- [Set exercise]: Extract all of the data and reproduce it precisely.

- [Supplied information]:
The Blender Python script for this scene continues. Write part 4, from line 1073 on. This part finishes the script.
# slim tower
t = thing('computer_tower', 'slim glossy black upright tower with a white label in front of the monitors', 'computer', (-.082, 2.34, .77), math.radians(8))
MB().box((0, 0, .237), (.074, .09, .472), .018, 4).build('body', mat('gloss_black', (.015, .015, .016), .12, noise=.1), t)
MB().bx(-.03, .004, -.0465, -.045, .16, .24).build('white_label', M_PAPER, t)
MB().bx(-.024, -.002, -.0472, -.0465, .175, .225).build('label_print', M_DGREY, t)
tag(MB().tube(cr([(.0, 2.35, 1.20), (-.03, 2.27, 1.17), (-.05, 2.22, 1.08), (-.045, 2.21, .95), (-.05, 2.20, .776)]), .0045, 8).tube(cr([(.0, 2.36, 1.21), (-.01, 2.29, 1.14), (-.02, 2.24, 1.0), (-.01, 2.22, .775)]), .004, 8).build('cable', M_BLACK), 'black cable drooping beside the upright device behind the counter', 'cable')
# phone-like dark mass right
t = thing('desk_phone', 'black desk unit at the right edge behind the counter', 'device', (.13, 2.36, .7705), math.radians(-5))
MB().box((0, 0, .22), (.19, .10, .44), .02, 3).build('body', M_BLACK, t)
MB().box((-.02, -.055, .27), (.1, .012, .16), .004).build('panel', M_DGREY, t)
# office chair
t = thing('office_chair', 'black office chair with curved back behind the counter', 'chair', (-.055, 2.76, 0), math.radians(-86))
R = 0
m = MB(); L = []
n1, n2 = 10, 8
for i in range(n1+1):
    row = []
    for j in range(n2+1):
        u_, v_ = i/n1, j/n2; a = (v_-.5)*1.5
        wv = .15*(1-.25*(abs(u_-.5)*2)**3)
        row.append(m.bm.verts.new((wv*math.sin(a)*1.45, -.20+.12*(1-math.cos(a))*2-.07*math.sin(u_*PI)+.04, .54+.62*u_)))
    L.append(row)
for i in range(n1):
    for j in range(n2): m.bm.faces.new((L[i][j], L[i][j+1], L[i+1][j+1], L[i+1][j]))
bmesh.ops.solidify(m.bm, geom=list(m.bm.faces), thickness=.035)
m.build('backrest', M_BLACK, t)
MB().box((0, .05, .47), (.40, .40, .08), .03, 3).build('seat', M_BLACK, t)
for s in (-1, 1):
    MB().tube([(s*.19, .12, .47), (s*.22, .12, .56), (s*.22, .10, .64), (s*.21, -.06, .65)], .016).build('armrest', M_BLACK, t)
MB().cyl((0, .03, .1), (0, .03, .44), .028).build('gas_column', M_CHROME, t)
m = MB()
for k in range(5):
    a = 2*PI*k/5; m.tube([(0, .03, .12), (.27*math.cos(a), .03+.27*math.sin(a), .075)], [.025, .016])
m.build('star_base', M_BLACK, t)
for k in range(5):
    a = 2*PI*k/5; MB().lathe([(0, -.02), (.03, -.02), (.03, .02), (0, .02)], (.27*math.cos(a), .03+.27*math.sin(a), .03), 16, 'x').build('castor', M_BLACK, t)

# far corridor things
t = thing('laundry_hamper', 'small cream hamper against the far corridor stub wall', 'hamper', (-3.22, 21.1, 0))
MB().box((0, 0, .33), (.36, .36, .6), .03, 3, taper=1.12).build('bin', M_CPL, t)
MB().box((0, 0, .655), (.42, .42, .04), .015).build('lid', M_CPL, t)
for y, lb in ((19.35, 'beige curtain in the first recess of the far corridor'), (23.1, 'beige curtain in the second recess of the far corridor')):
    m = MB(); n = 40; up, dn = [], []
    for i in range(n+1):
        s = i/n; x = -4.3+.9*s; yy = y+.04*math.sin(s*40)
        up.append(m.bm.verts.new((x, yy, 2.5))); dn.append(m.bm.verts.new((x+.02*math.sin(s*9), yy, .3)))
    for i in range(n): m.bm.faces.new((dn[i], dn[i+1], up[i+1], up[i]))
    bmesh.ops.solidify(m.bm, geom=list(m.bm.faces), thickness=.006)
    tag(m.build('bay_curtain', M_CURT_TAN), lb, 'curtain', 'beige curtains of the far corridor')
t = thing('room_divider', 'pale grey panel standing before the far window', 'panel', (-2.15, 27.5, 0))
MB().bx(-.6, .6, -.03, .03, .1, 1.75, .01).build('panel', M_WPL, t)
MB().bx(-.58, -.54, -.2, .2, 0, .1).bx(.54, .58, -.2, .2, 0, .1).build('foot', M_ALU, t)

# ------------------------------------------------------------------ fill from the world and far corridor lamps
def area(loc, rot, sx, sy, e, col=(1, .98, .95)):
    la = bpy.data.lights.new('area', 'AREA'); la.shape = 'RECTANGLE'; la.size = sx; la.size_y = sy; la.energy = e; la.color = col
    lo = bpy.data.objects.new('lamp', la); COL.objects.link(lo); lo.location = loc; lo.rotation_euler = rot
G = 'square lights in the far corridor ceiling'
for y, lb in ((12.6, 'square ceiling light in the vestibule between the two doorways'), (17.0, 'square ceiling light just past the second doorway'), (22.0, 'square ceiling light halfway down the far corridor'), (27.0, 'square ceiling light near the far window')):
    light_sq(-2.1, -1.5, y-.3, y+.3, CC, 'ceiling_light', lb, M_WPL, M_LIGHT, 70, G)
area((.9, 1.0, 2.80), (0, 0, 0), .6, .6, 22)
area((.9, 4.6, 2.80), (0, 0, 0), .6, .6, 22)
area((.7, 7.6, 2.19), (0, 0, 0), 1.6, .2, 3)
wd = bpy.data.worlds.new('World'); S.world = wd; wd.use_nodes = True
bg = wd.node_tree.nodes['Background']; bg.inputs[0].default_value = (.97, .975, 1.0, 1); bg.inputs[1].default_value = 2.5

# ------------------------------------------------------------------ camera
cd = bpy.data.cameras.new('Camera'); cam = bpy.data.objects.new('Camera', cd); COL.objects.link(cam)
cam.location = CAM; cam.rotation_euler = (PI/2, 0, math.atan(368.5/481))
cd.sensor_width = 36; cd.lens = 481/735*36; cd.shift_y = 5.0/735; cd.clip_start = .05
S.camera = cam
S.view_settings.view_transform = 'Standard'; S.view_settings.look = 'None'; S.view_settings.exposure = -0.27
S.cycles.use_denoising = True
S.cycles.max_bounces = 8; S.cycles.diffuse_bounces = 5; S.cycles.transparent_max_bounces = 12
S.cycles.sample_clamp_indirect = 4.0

- [Solution to the exercise]:
The Blender Python script for this scene continues. Write part 4, from line 1073 on. This part finishes the script.
# slim tower
t = thing('computer_tower', 'slim glossy black upright tower with a white label in front of the monitors', 'computer', (-.082, 2.34, .77), math.radians(8))
MB().box((0, 0, .237), (.074, .09, .472), .018, 4).build('body', mat('gloss_black', (.015, .015, .016), .12, noise=.1), t)
MB().bx(-.03, .004, -.0465, -.045, .16, .24).build('white_label', M_PAPER, t)
MB().bx(-.024, -.002, -.0472, -.0465, .175, .225).build('label_print', M_DGREY, t)
tag(MB().tube(cr([(.0, 2.35, 1.20), (-.03, 2.27, 1.17), (-.05, 2.22, 1.08), (-.045, 2.21, .95), (-.05, 2.20, .776)]), .0045, 8).tube(cr([(.0, 2.36, 1.21), (-.01, 2.29, 1.14), (-.02, 2.24, 1.0), (-.01, 2.22, .775)]), .004, 8).build('cable', M_BLACK), 'black cable drooping beside the upright device behind the counter', 'cable')
# phone-like dark mass right
t = thing('desk_phone', 'black desk unit at the right edge behind the counter', 'device', (.13, 2.36, .7705), math.radians(-5))
MB().box((0, 0, .22), (.19, .10, .44), .02, 3).build('body', M_BLACK, t)
MB().box((-.02, -.055, .27), (.1, .012, .16), .004).build('panel', M_DGREY, t)
# office chair
t = thing('office_chair', 'black office chair with curved back behind the counter', 'chair', (-.055, 2.76, 0), math.radians(-86))
R = 0
m = MB(); L = []
n1, n2 = 10, 8
for i in range(n1+1):
    row = []
    for j in range(n2+1):
        u_, v_ = i/n1, j/n2; a = (v_-.5)*1.5
        wv = .15*(1-.25*(abs(u_-.5)*2)**3)
        row.append(m.bm.verts.new((wv*math.sin(a)*1.45, -.20+.12*(1-math.cos(a))*2-.07*math.sin(u_*PI)+.04, .54+.62*u_)))
    L.append(row)
for i in range(n1):
    for j in range(n2): m.bm.faces.new((L[i][j], L[i][j+1], L[i+1][j+1], L[i+1][j]))
bmesh.ops.solidify(m.bm, geom=list(m.bm.faces), thickness=.035)
m.build('backrest', M_BLACK, t)
MB().box((0, .05, .47), (.40, .40, .08), .03, 3).build('seat', M_BLACK, t)
for s in (-1, 1):
    MB().tube([(s*.19, .12, .47), (s*.22, .12, .56), (s*.22, .10, .64), (s*.21, -.06, .65)], .016).build('armrest', M_BLACK, t)
MB().cyl((0, .03, .1), (0, .03, .44), .028).build('gas_column', M_CHROME, t)
m = MB()
for k in range(5):
    a = 2*PI*k/5; m.tube([(0, .03, .12), (.27*math.cos(a), .03+.27*math.sin(a), .075)], [.025, .016])
m.build('star_base', M_BLACK, t)
for k in range(5):
    a = 2*PI*k/5; MB().lathe([(0, -.02), (.03, -.02), (.03, .02), (0, .02)], (.27*math.cos(a), .03+.27*math.sin(a), .03), 16, 'x').build('castor', M_BLACK, t)

# far corridor things
t = thing('laundry_hamper', 'small cream hamper against the far corridor stub wall', 'hamper', (-3.22, 21.1, 0))
MB().box((0, 0, .33), (.36, .36, .6), .03, 3, taper=1.12).build('bin', M_CPL, t)
MB().box((0, 0, .655), (.42, .42, .04), .015).build('lid', M_CPL, t)
for y, lb in ((19.35, 'beige curtain in the first recess of the far corridor'), (23.1, 'beige curtain in the second recess of the far corridor')):
    m = MB(); n = 40; up, dn = [], []
    for i in range(n+1):
        s = i/n; x = -4.3+.9*s; yy = y+.04*math.sin(s*40)
        up.append(m.bm.verts.new((x, yy, 2.5))); dn.append(m.bm.verts.new((x+.02*math.sin(s*9), yy, .3)))
    for i in range(n): m.bm.faces.new((dn[i], dn[i+1], up[i+1], up[i]))
    bmesh.ops.solidify(m.bm, geom=list(m.bm.faces), thickness=.006)
    tag(m.build('bay_curtain', M_CURT_TAN), lb, 'curtain', 'beige curtains of the far corridor')
t = thing('room_divider', 'pale grey panel standing before the far window', 'panel', (-2.15, 27.5, 0))
MB().bx(-.6, .6, -.03, .03, .1, 1.75, .01).build('panel', M_WPL, t)
MB().bx(-.58, -.54, -.2, .2, 0, .1).bx(.54, .58, -.2, .2, 0, .1).build('foot', M_ALU, t)

# ------------------------------------------------------------------ fill from the world and far corridor lamps
def area(loc, rot, sx, sy, e, col=(1, .98, .95)):
    la = bpy.data.lights.new('area', 'AREA'); la.shape = 'RECTANGLE'; la.size = sx; la.size_y = sy; la.energy = e; la.color = col
    lo = bpy.data.objects.new('lamp', la); COL.objects.link(lo); lo.location = loc; lo.rotation_euler = rot
G = 'square lights in the far corridor ceiling'
for y, lb in ((12.6, 'square ceiling light in the vestibule between the two doorways'), (17.0, 'square ceiling light just past the second doorway'), (22.0, 'square ceiling light halfway down the far corridor'), (27.0, 'square ceiling light near the far window')):
    light_sq(-2.1, -1.5, y-.3, y+.3, CC, 'ceiling_light', lb, M_WPL, M_LIGHT, 70, G)
area((.9, 1.0, 2.80), (0, 0, 0), .6, .6, 22)
area((.9, 4.6, 2.80), (0, 0, 0), .6, .6, 22)
area((.7, 7.6, 2.19), (0, 0, 0), 1.6, .2, 3)
wd = bpy.data.worlds.new('World'); S.world = wd; wd.use_nodes = True
bg = wd.node_tree.nodes['Background']; bg.inputs[0].default_value = (.97, .975, 1.0, 1); bg.inputs[1].default_value = 2.5

# ------------------------------------------------------------------ camera
cd = bpy.data.cameras.new('Camera'); cam = bpy.data.objects.new('Camera', cd); COL.objects.link(cam)
cam.location = CAM; cam.rotation_euler = (PI/2, 0, math.atan(368.5/481))
cd.sensor_width = 36; cd.lens = 481/735*36; cd.shift_y = 5.0/735; cd.clip_start = .05
S.camera = cam
S.view_settings.view_transform = 'Standard'; S.view_settings.look = 'None'; S.view_settings.exposure = -0.27
S.cycles.use_denoising = True
S.cycles.max_bounces = 8; S.cycles.diffuse_bounces = 5; S.cycles.transparent_max_bounces = 12
S.cycles.sample_clamp_indirect = 4.0